На Тибете одежды обычно окрашивали куркумой – дешевой пряностью цвета бедной земли. А в Таиланде одеяния монахов часто окрашивают сердцевиной джекфрута (хлебного дерева), и раз в год, в ноябре, проходит официальный День окрашивания, когда рано утром монахи спускаются к реке с фруктами и горшками и заново красят свои одеяния. Нет, конечно, одежды многих окрашены синтетическими красителями, но даже если и используется натуральный краситель, то это не шафран. Чтобы найти эту яркую желтую краску, мне нужно было поискать в других местах. Имело смысл отправиться туда, где шафран выращивают.

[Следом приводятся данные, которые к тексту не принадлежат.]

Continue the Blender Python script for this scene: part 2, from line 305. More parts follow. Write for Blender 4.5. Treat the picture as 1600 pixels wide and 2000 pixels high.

Но не в Кашмир, решила я, хотя кашмирцы и утверждают (вероятно, ошибочно), что именно там родина шафрана. После многолетнего кризиса промышленность оказалась в полном упадке – производилось менее тонны шафрана в год. Но шафрановые крокусы растут во многих местах. Самое известное из них – Испания, родина паэльи, но их также можно найти в Иране, Македонии, Франции и Марокко, а также в Новой Зеландии, на Тасмании, в Северном Уэльсе и во многих других местах[154]. После того как я обнаружила в Македонии, на родине Александра Македонского, город под названием Крокос, получивший название в честь цветка шафрана, я некоторое время обдумывала идею посетить Македонию. Потом я подумала об Иране – ведь, в конце концов, персы славились своим желтым рисом – и позвонила в ближайшее иранское посольство, расположенное в Канберре. «Нет проблем», – ответили они и велели мне отправить паспорт на визу. «Я англичанка», – добавила я, подумав. «Очень жаль», – последовал ответ.